A l'aide d'une caméra toujours en mouvement, de gros plans constants et de ralentis superficiels, Korine s'affirme comme étant le maître du temps, l'horloger de ces femmes qu'il contrôle de bout en bout et avec lesquelles il va raconter une histoire : celle d'une jeunesse paumée, souvent embrigadée, qui n'est rien mais qui veut tout contrôler, qui n'a rien mais qui veut sans cesse tout avoir. L'absence de repères totale est partout et tout le temps, ce Spring Break représentant un havre de paix pour trois d'entre elles. La musique électro les enveloppe dans un cocon artificiel, toutes sont à la recherche d'une expérience qui les rendra vivantes au sortir de leur adolescence. Si Korine choisit des scènes plus trash les unes que les autres, c'est pour mieux créer un antagonisme avec ce qu'elles ne sont pas : des individualités. Elles forment une masse indistincte, une paire de seins parmi d'autres paires de seins, des cadavres se déhanchant sur la piste au rythme des cliquetis d'armes. Le tempo du film est volontairement lent alors que le montage est parfois très rapide, elles sont coincées à contre-temps dans un monde qu'elles ne déchiffrent pas et dont elles se libèrent. Le montage est fait de telle manière que passé, présent et futur s'entrechoquent pour ne former qu'une idée incertaine et en perpétuel mouvement de l'instant présent. La vacuité apparente de la réalisation n'a d'égale que l'ambition inexistante de ces nymphes corrompues du système. Elles sont des coquilles vides et se nourrissent à l'excès.

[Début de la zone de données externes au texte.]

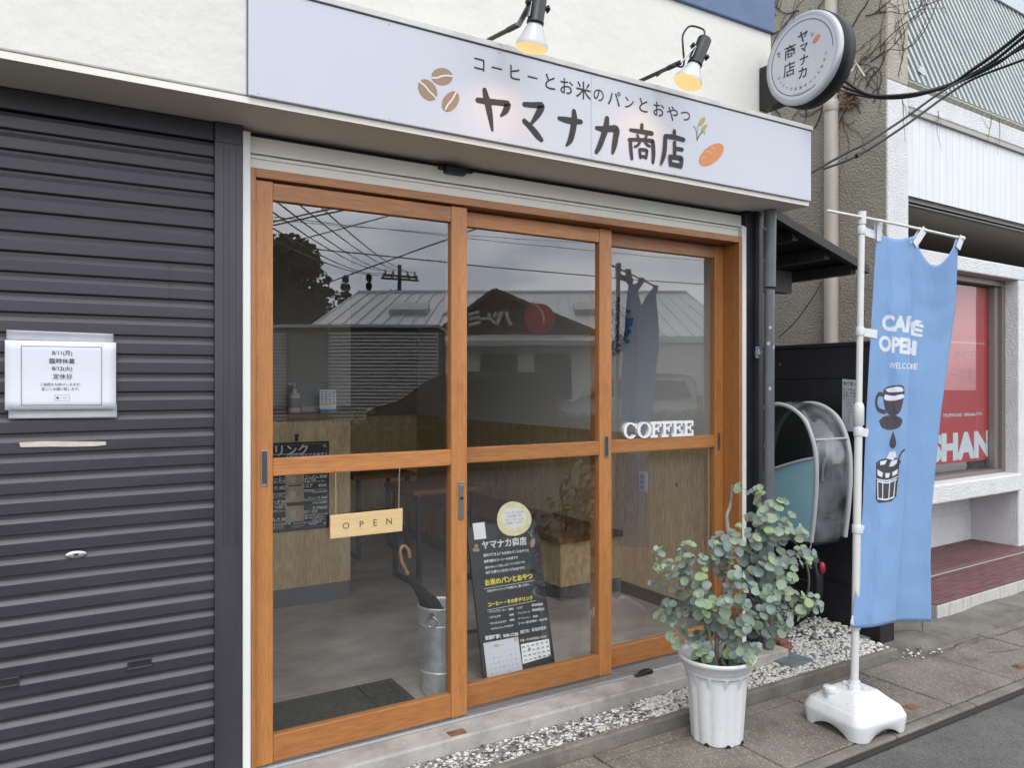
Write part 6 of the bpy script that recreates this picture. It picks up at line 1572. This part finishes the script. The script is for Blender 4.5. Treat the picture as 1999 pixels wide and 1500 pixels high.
b.add([(x0, yF + .5, ze), (x1, yF + .5, ze), (xR_, ym, zr), (xL, ym, zr), (x0, ym - 7.5, ze), (x1, ym - 7.5, ze), (x0, yF + .5, ze - .25), (x1, yF + .5, ze - .25), (x0, ym - 7.5, ze - .25), (x1, ym - 7.5, ze - .25)],
      [(0, 1, 2, 3), (4, 3, 2, 5), (0, 3, 4), (1, 5, 2), (0, 6, 7, 1), (0, 4, 8, 6), (1, 7, 9, 5), (6, 8, 9, 7), (4, 5, 9, 8)], False)
nr_ = int((x1 - x0) / .55)
for i in range(nr_ + 1):
    t = i / nr_; xa = x0 + (x1 - x0) * t; b.bar((xa, yF + .52, ze + .03), (xL + (xR_ - xL) * t, ym, zr + .03), .05, .07, (0, 0, 1))
b.bar((xL, ym, zr + .03), (xR_, ym, zr + .03), .3, .12)
rf = b.build('roof', roofm, rb_, local=True)
for (x, y) in ((800, 598), (1160, 592)):
    p = lq(x, y, 3.2); sl_ = (zr - ze) / 7.5; p.z = ze + sl_ * (yF + .5 - p.y) + .12; b = MB(); b.obox(p, (.8, 0, 0), (0, .6, -.6 * sl_), (0, .15 * sl_, .15)); b.build('skylight', M('skylight', (.55, .56, .55), .4) if 'skylight' not in MATS else MATS['skylight'], rf, local=True)
zf = gl.z
b = MB(); b.prism([(gl.x, gl.z), (gr_.x, gr_.z), (pk.x, pk.z)], (0, yF + .55, 0), X3, Z3, (0, -6, 0)); gbl = b.build('gable', browng, rb_, local=True)
b = MB(); b.bar((gl.x, yF + .6, gl.z), (pk.x, yF + .6, pk.z), .3, .18); b.bar((pk.x, yF + .6, pk.z), (gr_.x, yF + .6, gr_.z), .3, .18); b.build('verge', M('verge', (.09, .065, .05), .6), gbl, local=True)
b = MB(); b.obox(((gl.x + gr_.x) / 2, yF + .9, gl.z - .22), ((gr_.x - gl.x) / 2 + .6, 0, 0), (0, .5, -.15), (0, .03, .1)); b.build('canopy', roofm, rb_, local=True)
b = MB()
for x, y, h in (('ハ', 986, 96), ('ツ', 967, 80), ('ー', 949, 80), ('ミ', 928, 96), ('ー', 900, 80), ('ヘ', 868, 96)):
    p = lq(y, 622, -.75); text(b, x, p, X3 * -1 if False else (lq(y - 10, 622, -.75) - lq(y + 10, 622, -.75)).normalized() * 1.0, Z3, size=h * .36 / FPX * 30, bold=.05)
b.build('lettering', M('sign_pale', (.55, .56, .54), .6), gbl, recalc=False, local=True)
p = lq(1055, 622, -.75); b = MB(); b.lathe([(.0, .06), (.55, .05), (.6, 0)], p, 32, (0, 1, 0)); b.build('round_emblem', M('emblem_red', (.42, .035, .04), .5), gbl, local=True)
b = MB(); stroke(b, smooth_path([p + Vector((-.25, .08, .62)), p + Vector((.02, .08, .4)), p + Vector((.18, .08, .1)), p + Vector((.15, .08, -.15))]), .07, (0, 1, 0)); b.build('emblem_stem', MATS['sign_pale'], gbl, recalc=False, local=True)
for xa, xb, ya, yb in ((940, 1013, 690, 725), (1046, 1118, 690, 790)):
    p, q = lq(xa, ya, -.4), lq(xb, yb, -.4); b = MB(); b.box(min(p.x, q.x), max(p.x, q.x), yF + .3, yF + .42, q.z, p.z); b.build('window', winm, rb_, local=True)
# corrugated shed
cs_ = thing('storage_shed', 'ribbed grey storage container with steel door, mirrored in the front door', 'shed', tuple(frame_at(660, 20.5)), YAW)
lq2 = local_px(660, 20.5)
p, q = lq2(440, 640), lq2(855, 790); pz = p.z
b = MB(); z = .2; cg = M('container_grey', (.66, .66, .65), .5, (.72, .72, .71), ns=2)
b.m(1).box(p.x + .02, q.x - .02, p.y - 2.4, p.y - .05, 0, pz); b.m(0)
while z < pz - .1: b.box(p.x, q.x, p.y - .0495, p.y, z, z + .055); z += .095
b.build('ribbed_wall', [cg, M('container_groove_shade', (.10, .10, .10), .6)], cs_, local=True)  # dark groove colour paints in the shade between the ribs
b = MB(); b.box(p.x - .05, q.x + .05, p.y - 2.5, p.y + .1, pz + .001, pz + .08); b.build('roof', M('container_roof', (.55, .56, .56), .5), cs_, local=True)
d0, d1_ = lq2(560, 648), lq2(640, 800)
b = MB(); b.box(d0.x, d1_.x, p.y + .001, p.y + .05, .15, d0.z); dd = b.build('door', M('container_door', (.20, .20, .20), .5), cs_, local=True)
b = MB()
for xx in (d0.x + .02, d1_.x - .08): b.box(xx, xx + .06, p.y + .0505, p.y + .08, .15, d0.z)
b.box(d0.x + .0801, d1_.x - .0801, p.y + .0505, p.y + .07, d0.z - .08, d0.z); b.build('door_frame', M('container_frame', (.12, .12, .12), .5), dd, local=True)
# vehicles
carglass = M('car_glass', (.02, .022, .024), .08, spec=.8)
def vehicle(name, label, cat, px_c, dep_, Lc, prof_, wins, mat, width, wr=.31):
    X0, X1, Yc = -Lc / 2, Lc / 2, 0.0; t = thing(name, label, cat, tuple(frame_at(px_c, dep_)), YAW)
    P = smooth_path([Vector((a * Lc + X0, 0, z)) for a, z in prof_], 4)
    b = MB(); hw = width / 2; n = len(P); rows_ = []
    for yo, ins in ((-hw + .12, .06), (-hw, .0), (hw, .0), (hw - .12, .06)):
        pass
    rows_ = []
    for k, (yy_, sc_) in enumerate(((-hw * .82, .965), (-hw * .95, .99), (-hw, .985), (hw, .985), (hw * .95, .99), (hw * .82, .965))):
        cz = .75; cx = (X0 + X1) / 2
        rows_.append([Vector((cx + (q.x - cx) * sc_, Yc + yy_ * (1 if q.z < 1.0 else 1 - .12 * (q.z - 1.0)), cz + (q.z - cz) * sc_)) for q in P] )
    for r_ in rows_: r_.append(r_[0])
    b.grid(rows_); b.add(rows_[0][:-1], [tuple(range(n))], False); b.add(rows_[-1][:-1], [tuple(range(n))], False)
    b.build('body', mat, t, local=True)
    for wq in wins:
        for s in (-1, 1):
            b = MB(); b.prism([(X0 + a * Lc, z) for a, z in wq], (0, Yc + s * (hw * 1.0 - .035), 0), X3, Z3, (0, s * .045, 0)); b.build('window', carglass, t, local=True)
    for a in (.19, .79):
        for s in (-1, 1):
            b = MB(); b.lathe([(.0, .10), (wr * .62, .10), (wr * .66, .09), (wr, .09), (wr, -.09), (.0, -.09)], (X0 + a * Lc, Yc + s * (hw - .08), wr), 28, (0, s, 0)); wl_ = b.build('wheel', tyre, t, local=True)
            b = MB(); b.lathe([(.0, .112), (wr * .6, .105)], (X0 + a * Lc, Yc + s * (hw - .08), wr), 20, (0, s, 0)); b.build('rim', alu, wl_, local=True)
    for s in (-1, 1):
        b = MB(); b.ico((X0 + .03 * Lc, Yc + s * hw * .72, .78), .14, .20, .09, None, 2); b.build('headlight', M('headlight', (.6, .62, .62), .15) if 'headlight' not in MATS else MATS['headlight'], t, local=True)
        b = MB(); b.obox((X1 - .05, Yc + s * hw * .8, .95), (.06, 0, 0), (0, .09, 0), (0, 0, .22)); b.build('tail_light', MATS['red_reflector'], t, local=True)
    return t
vehicle('minivan', 'dark brown minivan parked behind the hedge, mirrored in the middle of the shop glass', 'minivan', 905, 19.3, 4.7,
        [(.0, .35), (.005, .62), (.04, .86), (.16, 1.02), (.25, 1.30), (.33, 1.56), (.42, 1.70), (.60, 1.76), (.90, 1.74), (.965, 1.66), (.99, 1.2), (1.0, .7), (.99, .35), (.5, .28)],
        [[(.24, 1.08), (.31, 1.40), (.37, 1.52), (.44, 1.55), (.44, 1.06)], [(.46, 1.06), (.46, 1.56), (.68, 1.57), (.68, 1.06)], [(.70, 1.06), (.70, 1.57), (.92, 1.54), (.95, 1.10)]], M('van_brown', (.030, .022, .021), .25, coat=.6), 1.75, .33)
vehicle('white_car', 'small white car parked behind the minivan, mirrored in the right of the shop glass', 'car', 1228, 19.5, 3.6,
        [(.0, .38), (.005, .70), (.03, .98), (.13, 1.08), (.24, 1.48), (.32, 1.66), (.60, 1.71), (.93, 1.66), (.985, 1.1), (1.0, .6), (.99, .32), (.5, .26)],
        [[(.20, 1.10), (.30, 1.50), (.52, 1.55), (.52, 1.08)], [(.54, 1.08), (.54, 1.55), (.88, 1.52), (.93, 1.10)]], M('car_white', (.70, .71, .72), .25, coat=.6), 1.5, .28)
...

Le personnage de Alien est très intéressant puisqu'il est la symbolique de toutes les prohibitions. Spring Breakers surfe sur l'interdiction d'interdire, repoussant sans cesse les limites obsolètes de ses protagonistes et Alien en est le principal instigateur. Il est l'allégorie de la violence, de la drogue, de l'Amérique armée, conservatrice, dopée au fric et aux filles. Ce personnage aux antipodes du réel adore Britney, qu'elles vénèrent aussi, joue sans cesse sur le matérialisme, provoque la bisexualité avec une ardeur toujours excentrique (la scène des armes où il mime une fellation) et une volonté viscérale de piétiner les tabous. Il est ce que le monde déteste ou plutôt, une image d'un monde qui tend à le devenir. Ceux qui méjugent Harmony Korine et son film se trompent : il s'agit ici de la représentation exacerbée des plus grands vices de la jeunesse, ce n'est pas juste un film de plus ou de moins, et le réalisateur a cette capacité extraordinaire à instaurer du corps à son propos et à le mettre en perspective. Il juge, de par son hors champ inexistant et la désinvolture totale de ses personnages, l'action qu'il nous montre, mais laisse aussi une certaine liberté au spectateur pour saisir le sens de ce qu'il montre. La formalité aurait été de peindre un cliché basique et sans charisme ; l'esthétique à outrance peut aussi rimer avec sens et discours social. Ce n'est pas un film, c'est un essai, la température d'un constat à chaud.


Le casting est assez égal. James Franco tire évidemment son épingle du jeu, avec un rôle démesurément extraverti, qui dénote avec sa filmographie. Sa prestation m'a rappelé celle de Joseph Gordon-Levitt dans Hesher par la surprise que m'a procurée son jeu. Je retiens du casting une Ashley Benson qui tient bien son rôle, plus compliqué qu'il n'y paraît, et Rachel Korine, tête de parti et véritable cocotte-minute en puissance. J'ai particulièrement apprécié le travail de Harmony Korine, qui prend des risques avec un contre-film en mouvance de notre époque, toujours avec cette même pugnacité à affirmer sa différence et à faire de ses films des êtres hybrides alors qu'ils sont, pour lui, totalement maîtrisés. Spring Breakers est la quintessence d'une déstructure chronique où la solidarité n'est qu'une géante disharmonie, où plus rien n'existe si ce n'est la progression individuelle vers un simili nirvana, faute de repères. Une vision tranchante, symbolique d'une tendance propre à un certain courant, où je ne me retrouve pas mais qui me passionne par son caractère inaccessible et complexe.